Begin at the line that contains "Build this scene", stop after the line that contains "PI = math.pi", and reproduce only that span, unaltered.

*INPUT RECORDS*
-=-=-=-=-

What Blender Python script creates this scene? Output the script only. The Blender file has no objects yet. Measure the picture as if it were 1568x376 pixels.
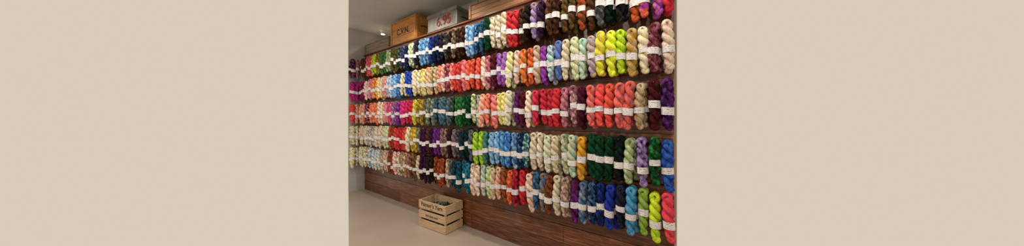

-=-=-=-=-

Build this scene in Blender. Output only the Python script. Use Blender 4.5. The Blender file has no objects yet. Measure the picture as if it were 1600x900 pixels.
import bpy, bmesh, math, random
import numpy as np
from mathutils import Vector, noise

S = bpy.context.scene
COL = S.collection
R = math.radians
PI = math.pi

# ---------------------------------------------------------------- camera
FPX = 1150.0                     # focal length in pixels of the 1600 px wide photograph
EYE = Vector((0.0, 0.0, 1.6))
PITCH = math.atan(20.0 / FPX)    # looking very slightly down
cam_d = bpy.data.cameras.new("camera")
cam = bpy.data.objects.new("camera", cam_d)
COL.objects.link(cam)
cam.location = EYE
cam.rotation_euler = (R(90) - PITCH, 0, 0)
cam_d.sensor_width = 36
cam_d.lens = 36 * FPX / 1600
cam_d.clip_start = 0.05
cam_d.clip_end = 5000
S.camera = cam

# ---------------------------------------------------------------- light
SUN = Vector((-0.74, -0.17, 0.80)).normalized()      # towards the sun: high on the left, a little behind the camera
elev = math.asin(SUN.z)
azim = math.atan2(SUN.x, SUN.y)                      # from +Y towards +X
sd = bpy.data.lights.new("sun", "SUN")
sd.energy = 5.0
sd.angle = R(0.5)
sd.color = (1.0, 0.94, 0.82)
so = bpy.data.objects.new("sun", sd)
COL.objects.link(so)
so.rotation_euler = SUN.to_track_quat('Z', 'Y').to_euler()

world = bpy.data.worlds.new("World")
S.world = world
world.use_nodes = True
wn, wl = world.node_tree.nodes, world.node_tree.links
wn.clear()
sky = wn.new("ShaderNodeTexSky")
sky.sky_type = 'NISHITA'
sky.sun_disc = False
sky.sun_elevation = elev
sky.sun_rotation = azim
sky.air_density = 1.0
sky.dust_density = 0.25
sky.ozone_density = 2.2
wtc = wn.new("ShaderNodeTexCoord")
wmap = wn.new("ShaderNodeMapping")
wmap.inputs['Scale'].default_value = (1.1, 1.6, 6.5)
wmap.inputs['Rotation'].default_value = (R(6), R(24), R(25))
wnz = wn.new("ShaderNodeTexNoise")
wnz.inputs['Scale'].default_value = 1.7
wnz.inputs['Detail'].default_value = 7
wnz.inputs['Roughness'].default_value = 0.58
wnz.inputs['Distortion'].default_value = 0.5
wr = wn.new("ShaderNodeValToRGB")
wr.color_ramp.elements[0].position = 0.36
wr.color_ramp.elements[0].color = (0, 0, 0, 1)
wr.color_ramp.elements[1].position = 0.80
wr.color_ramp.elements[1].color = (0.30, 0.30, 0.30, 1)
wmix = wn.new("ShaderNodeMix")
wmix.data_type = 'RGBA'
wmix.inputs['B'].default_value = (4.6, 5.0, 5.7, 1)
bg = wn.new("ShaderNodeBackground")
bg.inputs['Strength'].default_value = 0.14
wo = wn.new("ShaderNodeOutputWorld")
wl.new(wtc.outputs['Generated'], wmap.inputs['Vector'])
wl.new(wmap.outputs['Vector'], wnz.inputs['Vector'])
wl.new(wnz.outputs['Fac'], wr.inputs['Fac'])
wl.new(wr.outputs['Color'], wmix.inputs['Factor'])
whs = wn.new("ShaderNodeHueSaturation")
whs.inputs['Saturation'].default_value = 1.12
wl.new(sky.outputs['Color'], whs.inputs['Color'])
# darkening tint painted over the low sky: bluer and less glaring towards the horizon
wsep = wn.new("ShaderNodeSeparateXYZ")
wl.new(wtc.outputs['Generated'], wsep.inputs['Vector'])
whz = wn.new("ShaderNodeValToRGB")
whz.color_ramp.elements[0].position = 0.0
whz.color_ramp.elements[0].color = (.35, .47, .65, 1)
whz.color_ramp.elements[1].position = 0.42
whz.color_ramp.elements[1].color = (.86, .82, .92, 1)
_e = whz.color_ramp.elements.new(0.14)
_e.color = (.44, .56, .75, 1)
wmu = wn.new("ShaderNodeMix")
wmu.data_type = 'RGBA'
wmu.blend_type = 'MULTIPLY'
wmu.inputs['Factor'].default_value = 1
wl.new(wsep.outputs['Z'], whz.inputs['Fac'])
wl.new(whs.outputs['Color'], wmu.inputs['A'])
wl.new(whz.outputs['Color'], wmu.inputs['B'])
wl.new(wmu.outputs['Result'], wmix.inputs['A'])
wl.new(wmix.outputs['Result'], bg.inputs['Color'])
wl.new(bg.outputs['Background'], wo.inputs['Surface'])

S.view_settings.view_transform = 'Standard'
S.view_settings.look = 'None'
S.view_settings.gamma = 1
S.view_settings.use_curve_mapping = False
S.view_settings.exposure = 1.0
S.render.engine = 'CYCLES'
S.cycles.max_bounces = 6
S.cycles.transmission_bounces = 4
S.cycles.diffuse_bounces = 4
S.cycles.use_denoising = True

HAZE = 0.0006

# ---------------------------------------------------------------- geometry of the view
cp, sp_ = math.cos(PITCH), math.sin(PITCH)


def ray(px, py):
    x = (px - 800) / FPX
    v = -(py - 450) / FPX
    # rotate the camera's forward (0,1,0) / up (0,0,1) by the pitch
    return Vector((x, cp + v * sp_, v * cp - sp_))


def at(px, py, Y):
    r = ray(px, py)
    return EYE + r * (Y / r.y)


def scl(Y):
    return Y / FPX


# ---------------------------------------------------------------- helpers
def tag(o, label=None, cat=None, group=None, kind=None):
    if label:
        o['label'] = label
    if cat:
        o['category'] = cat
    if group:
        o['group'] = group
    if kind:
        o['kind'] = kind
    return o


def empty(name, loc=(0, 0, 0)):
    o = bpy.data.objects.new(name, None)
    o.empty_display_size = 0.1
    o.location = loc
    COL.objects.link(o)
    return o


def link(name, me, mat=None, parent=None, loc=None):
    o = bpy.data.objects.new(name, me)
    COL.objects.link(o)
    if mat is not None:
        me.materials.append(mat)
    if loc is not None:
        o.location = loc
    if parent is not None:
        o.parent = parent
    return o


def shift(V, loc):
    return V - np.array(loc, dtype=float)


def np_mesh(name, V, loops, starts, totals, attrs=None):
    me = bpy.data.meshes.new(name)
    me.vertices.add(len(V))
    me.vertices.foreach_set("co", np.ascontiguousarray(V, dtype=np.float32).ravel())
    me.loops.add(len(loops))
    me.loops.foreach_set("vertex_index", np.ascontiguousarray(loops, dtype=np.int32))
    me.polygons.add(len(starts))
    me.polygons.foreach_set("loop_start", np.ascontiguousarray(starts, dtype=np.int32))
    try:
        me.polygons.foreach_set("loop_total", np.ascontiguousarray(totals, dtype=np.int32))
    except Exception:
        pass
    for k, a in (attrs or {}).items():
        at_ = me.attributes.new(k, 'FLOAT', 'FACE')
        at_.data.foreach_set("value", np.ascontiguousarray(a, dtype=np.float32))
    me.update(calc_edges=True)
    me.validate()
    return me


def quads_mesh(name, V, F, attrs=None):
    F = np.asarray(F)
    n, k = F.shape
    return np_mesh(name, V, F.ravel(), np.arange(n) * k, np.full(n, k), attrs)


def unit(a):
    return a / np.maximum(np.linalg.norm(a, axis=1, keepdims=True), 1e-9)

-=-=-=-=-

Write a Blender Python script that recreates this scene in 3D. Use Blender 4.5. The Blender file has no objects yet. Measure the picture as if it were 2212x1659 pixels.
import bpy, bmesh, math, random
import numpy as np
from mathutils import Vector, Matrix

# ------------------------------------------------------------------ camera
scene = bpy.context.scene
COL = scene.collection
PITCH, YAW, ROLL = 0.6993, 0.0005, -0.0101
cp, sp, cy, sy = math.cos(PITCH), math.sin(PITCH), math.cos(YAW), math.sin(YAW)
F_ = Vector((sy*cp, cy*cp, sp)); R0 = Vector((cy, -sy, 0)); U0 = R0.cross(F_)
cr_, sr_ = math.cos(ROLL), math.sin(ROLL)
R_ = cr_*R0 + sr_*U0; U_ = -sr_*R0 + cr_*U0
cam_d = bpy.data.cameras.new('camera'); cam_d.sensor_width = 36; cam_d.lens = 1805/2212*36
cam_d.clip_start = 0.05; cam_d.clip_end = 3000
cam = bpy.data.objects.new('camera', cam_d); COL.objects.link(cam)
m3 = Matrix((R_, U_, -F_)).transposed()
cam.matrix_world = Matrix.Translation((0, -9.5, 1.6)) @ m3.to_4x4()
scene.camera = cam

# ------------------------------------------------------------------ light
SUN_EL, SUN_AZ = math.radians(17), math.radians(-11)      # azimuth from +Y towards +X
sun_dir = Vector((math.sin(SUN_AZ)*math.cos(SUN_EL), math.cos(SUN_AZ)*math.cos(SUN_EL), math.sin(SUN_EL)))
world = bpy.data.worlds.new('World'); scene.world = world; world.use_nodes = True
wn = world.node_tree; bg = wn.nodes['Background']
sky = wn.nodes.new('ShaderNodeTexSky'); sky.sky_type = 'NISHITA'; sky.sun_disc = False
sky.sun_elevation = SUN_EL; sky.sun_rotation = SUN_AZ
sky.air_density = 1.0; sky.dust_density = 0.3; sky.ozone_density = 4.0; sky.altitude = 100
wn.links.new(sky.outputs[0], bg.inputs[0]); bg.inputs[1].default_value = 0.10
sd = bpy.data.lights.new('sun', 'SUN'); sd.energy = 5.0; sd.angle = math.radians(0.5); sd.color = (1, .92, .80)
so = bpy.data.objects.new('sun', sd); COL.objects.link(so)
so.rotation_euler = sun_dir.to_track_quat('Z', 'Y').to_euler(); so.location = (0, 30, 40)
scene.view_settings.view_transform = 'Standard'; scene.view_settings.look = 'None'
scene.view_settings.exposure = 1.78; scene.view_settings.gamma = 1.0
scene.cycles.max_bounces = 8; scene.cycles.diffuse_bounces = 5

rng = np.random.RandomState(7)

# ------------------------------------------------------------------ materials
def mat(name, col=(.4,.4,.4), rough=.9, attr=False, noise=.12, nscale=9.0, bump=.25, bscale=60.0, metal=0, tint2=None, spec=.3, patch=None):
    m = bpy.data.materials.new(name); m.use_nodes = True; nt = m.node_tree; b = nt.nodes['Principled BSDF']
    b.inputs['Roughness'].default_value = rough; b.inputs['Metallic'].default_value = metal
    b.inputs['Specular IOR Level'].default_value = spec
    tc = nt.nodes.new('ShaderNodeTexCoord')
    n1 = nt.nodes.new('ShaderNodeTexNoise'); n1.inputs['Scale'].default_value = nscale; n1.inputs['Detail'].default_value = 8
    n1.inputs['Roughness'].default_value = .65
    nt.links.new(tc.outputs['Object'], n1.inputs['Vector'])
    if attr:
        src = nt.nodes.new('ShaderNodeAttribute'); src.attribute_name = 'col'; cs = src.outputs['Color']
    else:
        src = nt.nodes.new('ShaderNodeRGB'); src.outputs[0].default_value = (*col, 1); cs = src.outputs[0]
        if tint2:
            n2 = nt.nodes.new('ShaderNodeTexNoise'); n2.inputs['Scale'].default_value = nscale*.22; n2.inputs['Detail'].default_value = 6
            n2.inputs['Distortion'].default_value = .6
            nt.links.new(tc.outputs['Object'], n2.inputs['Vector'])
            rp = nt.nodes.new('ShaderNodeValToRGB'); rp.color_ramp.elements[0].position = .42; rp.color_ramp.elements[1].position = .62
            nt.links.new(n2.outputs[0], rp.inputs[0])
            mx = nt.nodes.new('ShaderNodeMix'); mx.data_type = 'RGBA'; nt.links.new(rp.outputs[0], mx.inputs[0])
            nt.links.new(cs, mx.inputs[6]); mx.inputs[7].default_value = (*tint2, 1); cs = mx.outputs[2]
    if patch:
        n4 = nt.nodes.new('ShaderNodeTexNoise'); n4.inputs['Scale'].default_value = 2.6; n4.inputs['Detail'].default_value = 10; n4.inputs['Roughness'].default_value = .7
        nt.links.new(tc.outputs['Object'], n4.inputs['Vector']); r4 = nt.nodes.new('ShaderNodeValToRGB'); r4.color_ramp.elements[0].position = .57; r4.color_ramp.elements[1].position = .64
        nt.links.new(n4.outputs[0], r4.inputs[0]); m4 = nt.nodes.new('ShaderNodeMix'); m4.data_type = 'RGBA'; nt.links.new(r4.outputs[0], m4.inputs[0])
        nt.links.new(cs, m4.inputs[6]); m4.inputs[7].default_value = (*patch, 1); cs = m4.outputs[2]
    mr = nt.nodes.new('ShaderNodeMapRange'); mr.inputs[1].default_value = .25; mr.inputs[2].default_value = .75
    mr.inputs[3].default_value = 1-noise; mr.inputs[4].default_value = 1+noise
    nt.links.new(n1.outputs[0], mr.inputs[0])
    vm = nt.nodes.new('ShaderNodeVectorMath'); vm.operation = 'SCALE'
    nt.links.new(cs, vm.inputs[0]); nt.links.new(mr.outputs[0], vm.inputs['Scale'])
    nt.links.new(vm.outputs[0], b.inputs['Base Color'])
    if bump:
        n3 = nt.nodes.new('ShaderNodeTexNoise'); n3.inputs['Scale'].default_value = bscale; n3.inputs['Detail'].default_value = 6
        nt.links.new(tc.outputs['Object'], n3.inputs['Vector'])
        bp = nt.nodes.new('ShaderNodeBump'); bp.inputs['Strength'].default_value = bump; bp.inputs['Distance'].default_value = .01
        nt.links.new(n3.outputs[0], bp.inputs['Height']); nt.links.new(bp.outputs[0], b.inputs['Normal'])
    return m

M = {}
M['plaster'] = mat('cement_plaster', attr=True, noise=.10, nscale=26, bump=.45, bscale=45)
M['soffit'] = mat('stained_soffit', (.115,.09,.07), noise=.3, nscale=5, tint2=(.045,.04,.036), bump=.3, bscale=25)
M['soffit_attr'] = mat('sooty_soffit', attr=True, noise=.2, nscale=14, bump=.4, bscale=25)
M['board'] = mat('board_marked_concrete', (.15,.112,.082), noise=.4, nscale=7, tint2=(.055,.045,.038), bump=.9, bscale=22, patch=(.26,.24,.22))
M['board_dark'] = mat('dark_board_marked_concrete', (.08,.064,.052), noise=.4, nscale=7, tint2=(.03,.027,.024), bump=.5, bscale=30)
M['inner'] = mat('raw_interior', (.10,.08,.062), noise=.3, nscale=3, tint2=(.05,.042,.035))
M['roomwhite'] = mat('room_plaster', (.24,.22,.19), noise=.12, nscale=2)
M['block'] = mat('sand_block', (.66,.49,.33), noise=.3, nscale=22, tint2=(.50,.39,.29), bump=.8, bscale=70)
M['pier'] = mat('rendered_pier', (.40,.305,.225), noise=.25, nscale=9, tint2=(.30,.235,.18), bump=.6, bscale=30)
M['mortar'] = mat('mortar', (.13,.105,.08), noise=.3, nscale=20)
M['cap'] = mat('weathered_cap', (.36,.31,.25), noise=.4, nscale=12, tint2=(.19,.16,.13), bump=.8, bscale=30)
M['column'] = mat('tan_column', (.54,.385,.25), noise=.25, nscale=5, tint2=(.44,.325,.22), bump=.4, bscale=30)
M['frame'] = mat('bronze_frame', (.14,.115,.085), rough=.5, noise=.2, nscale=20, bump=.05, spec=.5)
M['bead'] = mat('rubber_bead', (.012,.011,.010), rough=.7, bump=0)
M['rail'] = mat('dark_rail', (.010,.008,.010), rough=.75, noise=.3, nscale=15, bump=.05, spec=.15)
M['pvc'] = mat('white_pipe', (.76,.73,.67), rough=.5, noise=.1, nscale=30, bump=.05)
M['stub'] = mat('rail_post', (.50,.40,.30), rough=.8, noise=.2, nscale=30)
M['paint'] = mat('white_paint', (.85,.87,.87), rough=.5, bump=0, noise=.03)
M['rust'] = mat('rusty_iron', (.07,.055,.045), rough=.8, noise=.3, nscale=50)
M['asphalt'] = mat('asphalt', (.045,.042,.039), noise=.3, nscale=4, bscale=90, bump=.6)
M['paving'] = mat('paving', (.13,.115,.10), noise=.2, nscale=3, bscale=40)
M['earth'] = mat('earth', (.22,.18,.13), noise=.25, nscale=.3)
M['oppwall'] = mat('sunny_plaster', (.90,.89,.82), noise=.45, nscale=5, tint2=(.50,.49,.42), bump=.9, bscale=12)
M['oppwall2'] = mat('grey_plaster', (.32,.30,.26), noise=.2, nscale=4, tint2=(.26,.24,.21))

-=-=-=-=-

*ANSWER BELOW*
Build this scene in Blender. Output only the Python script. Use Blender 4.5. The Blender file has no objects yet. Measure the picture as if it were 1600x900 pixels.
import bpy, bmesh, math, random
import numpy as np
from mathutils import Vector, noise

S = bpy.context.scene
COL = S.collection
R = math.radians
PI = math.pi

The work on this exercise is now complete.